Hoy nos entrega este libro sobre los niños que sufrieron el exilio en la Guerra de España. Es un testimonio duro, tremendo, profundamente cargado de humanidad, ajeno a esa sensiblería prudente de nuestro entronizado humanitarismo oficial. Son duros alegatos que no hablan de miseria anónima ni condenan a una abstracta guerra desconocida. Señalan claramente con el dedo causas, sufrimientos, víctimas y verdugos. No hay en este libro oenegés pero si miles de ciudadanos anónimos solidarios con la causa de libertad que acogieron a esos niños huidos de la guerra en España en sus casas, en hogares colectivos, en escuelas improvisadas, que hicieron con ellos sus vidas, huyendo nuevamente del fascismo, luchando nuevamente por la libertad en peligro siempre. Y hay verdugos, hay hospicios franquistas donde se perdía el rastro de las familias encarceladas y huidas, hay campos de exterminio nazis donde los niños republicanos eran también exterminados, y cárceles para mujeres luchadoras donde miles de niños eran inocentes prisioneros obligados de la dictadura mientras durase la condena de sus familias.

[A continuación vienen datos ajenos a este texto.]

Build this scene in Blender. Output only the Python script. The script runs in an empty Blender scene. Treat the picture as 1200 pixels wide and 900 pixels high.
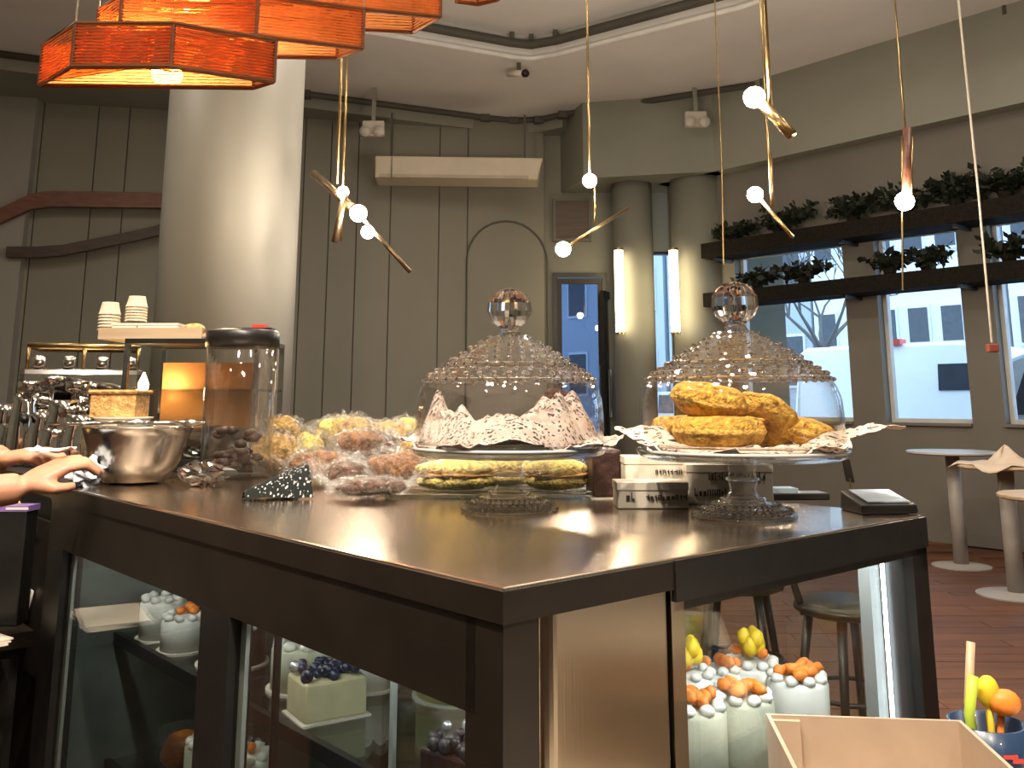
import bpy, bmesh, math, random
from mathutils import Vector, Matrix, noise
random.seed(7)
PI = math.pi
scene = bpy.context.scene
C = scene.collection

# ------------------------------------------------------------------ camera
F = 1080.0; TILT = math.atan(.19); CY = 470 - F*.19; EYE = 1.12
cam_data = bpy.data.cameras.new('camera'); cam = bpy.data.objects.new('camera', cam_data); C.objects.link(cam)
cam_data.sensor_fit = 'HORIZONTAL'; cam_data.sensor_width = 36.0
cam_data.lens = F/1200*36.0
cam_data.shift_y = -(450-CY)/1200
cam_data.clip_start = .02; cam_data.clip_end = 200
cam.location = (0, 0, EYE); cam.rotation_euler = (PI/2+TILT, 0, 0)
scene.camera = cam

# ------------------------------------------------------------------ world, light, exposure
world = bpy.data.worlds.new('overcast_sky'); scene.world = world; world.use_nodes = True
wn = world.node_tree.nodes; wl = world.node_tree.links
bgn = wn['Background']; bgn.inputs[0].default_value = (.58, .80, 1.0, 1); bgn.inputs[1].default_value = 4.6
vs = scene.view_settings
vs.view_transform = 'Standard'; vs.look = 'None'; vs.gamma = 1.0; vs.use_curve_mapping = False
vs.exposure = 0.0
cy = scene.cycles
cy.use_denoising = True
cy.max_bounces = 9; cy.diffuse_bounces = 4; cy.glossy_bounces = 4; cy.transmission_bounces = 8; cy.transparent_max_bounces = 24
cy.caustics_reflective = False; cy.caustics_refractive = False
cy.sample_clamp_indirect = 4.0

WARM = (1.0, .87, .72)
AMBIENT_W = 42.0      # each added fill lamp
SPOT_W = 175.0         # each track spot over the display case

# ------------------------------------------------------------------ pixel helpers (photo 1200x900 -> places in the room)
_ct, _st = math.cos(TILT), math.sin(TILT)
def ray(u, v):
    x = (u-600)/F; y = (CY-v)/F
    return Vector((x, _ct-_st*y, _st+_ct*y))
def at(u, v, Y):
    r = ray(u, v); k = Y/r.y
    return Vector((r.x*k, Y, EYE+r.z*k))
def onz(u, v, z):
    r = ray(u, v); k = (z-EYE)/r.z
    return Vector((r.x*k, r.y*k, z))
ANG = math.radians(41.2)
RD = Vector((math.cos(ANG), math.sin(ANG), 0)); LD = Vector((-math.sin(ANG), math.cos(ANG), 0))
CORNER = Vector((-.008, .901, 0))
TOPZ = .95
def cw(r, l, z=TOPZ): 
    p = CORNER + RD*r + LD*l; return Vector((p.x, p.y, z))
def onwall(u, v, P, D):
    n = Vector((D.y, -D.x, 0)); r = ray(u, v)
    k = n.dot(Vector((P.x, P.y, 0)))/n.dot(r)
    p = Vector((r.x*k, r.y*k, EYE+r.z*k))
    return (p-P).dot(D), p.z

# ------------------------------------------------------------------ materials
MATS = {}
def mat(name, col, rough=.5, metal=0., var=.08, scale=8., bump=0., bscale=60., emit=None, estr=0., trans=0., ior=1.45, coat=0., spec=.5, sss=0.):
    if name in MATS: return MATS[name]
    m = bpy.data.materials.new(name); m.use_nodes = True
    nt = m.node_tree; p = nt.nodes['Principled BSDF']
    p.inputs['Roughness'].default_value = rough; p.inputs['Metallic'].default_value = metal
    p.inputs['IOR'].default_value = ior; p.inputs['Specular IOR Level'].default_value = spec
    p.inputs['Transmission Weight'].default_value = trans; p.inputs['Coat Weight'].default_value = coat
    tc = nt.nodes.new('ShaderNodeTexCoord')
    nz = nt.nodes.new('ShaderNodeTexNoise'); nz.inputs['Scale'].default_value = scale; nz.inputs['Detail'].default_value = 5
    nt.links.new(tc.outputs['Object'], nz.inputs['Vector'])
    rp = nt.nodes.new('ShaderNodeValToRGB')
    c = Vector(col[:3])
    rp.color_ramp.elements[0].position = .3; rp.color_ramp.elements[1].position = .7
    rp.color_ramp.elements[0].color = (*[max(0, x*(1-var)) for x in c], 1)
    rp.color_ramp.elements[1].color = (*[min(1, x*(1+var)) for x in c], 1)
    nt.links.new(nz.outputs['Fac'], rp.inputs['Fac']); nt.links.new(rp.outputs['Color'], p.inputs['Base Color'])
    if bump:
        n2 = nt.nodes.new('ShaderNodeTexNoise'); n2.inputs['Scale'].default_value = bscale; n2.inputs['Detail'].default_value = 4
        nt.links.new(tc.outputs['Object'], n2.inputs['Vector'])
        b = nt.nodes.new('ShaderNodeBump'); b.inputs['Strength'].default_value = bump; b.inputs['Distance'].default_value = .01
        nt.links.new(n2.outputs['Fac'], b.inputs['Height']); nt.links.new(b.outputs['Normal'], p.inputs['Normal'])
    if emit:
        p.inputs['Emission Color'].default_value = (*emit, 1); p.inputs['Emission Strength'].default_value = estr
    MATS[name] = m
    return m
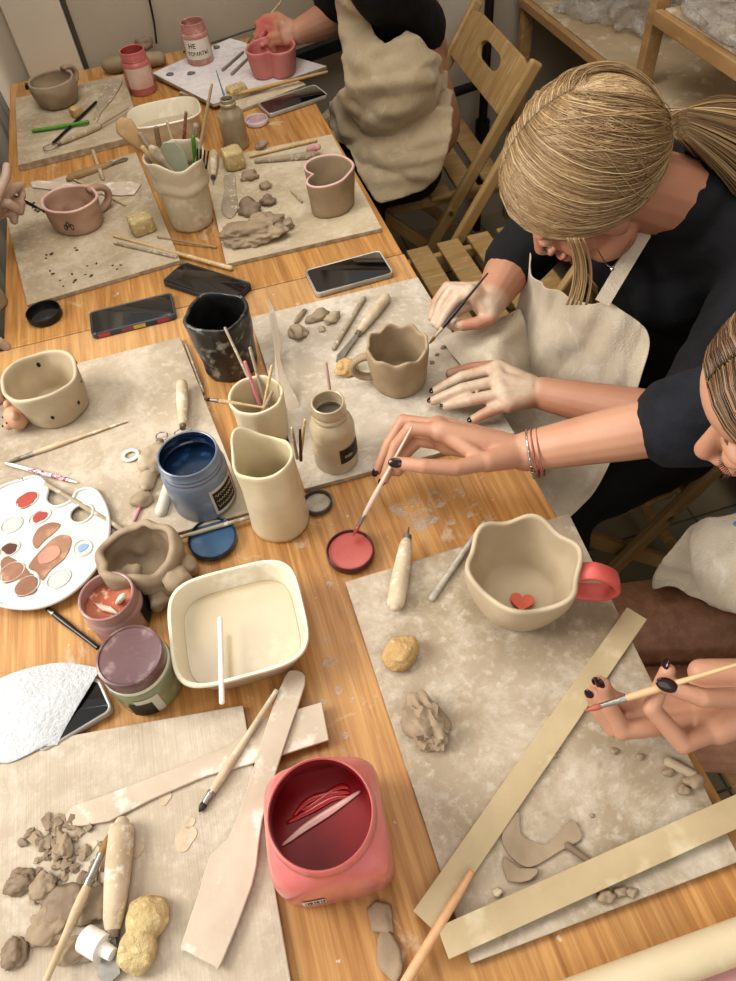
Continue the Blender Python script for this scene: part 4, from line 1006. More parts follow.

Este es el libro que tienes entre las manos lector atento. No pierdas de vista lo que cuenta, pero más allá de lo que te va a contar escucha al compañero Eduard Pons Prades, su voz ha de vivir mientras haya injusticia en el mundo, y sus libros leerse mientras haya quien decida no callar ante el crimen, la opresión y dictadores y policías. Lee con atención, con él te llega la voz nunca perdida de quienes ayer sufrieron exilio y guerra siendo niños, mira ahora a tu alrededor. El libro habla con la voz de aquellos, pero habla de ti y de nuestro mundo. Ese es el testimonio, esa su lucha, esa nuestra voz, la de todo explotado, la de todo oprimido, la de toda víctima. Ese es el verdadero valor de este libro que hoy llega nuevamente hasta ti. Y ese el testimonio de un compañero libertario que nunca renunciará a levantar su voz en defensa de la libertad que siempre está en peligro.

                                                                                  Juan Barceló

N.B. Eduard Pons Prades es autor de numerosos libros en los que ha recogido la memoria oral de cientos de luchadores por la libertad. “Las guerras de los niños republicanos (1936-1995)” fue editado en el año 1997 por la editorial Compañía Literaria, actualmente desaparecida.
Eduard Pons Prades realizó una amplia labor de pensamiento y acción, y fue hasta su fallecimiento en el pasado 2004 miembro de la Junta Directiva de la Asociación Archivo Guerra y Exilio (AGE).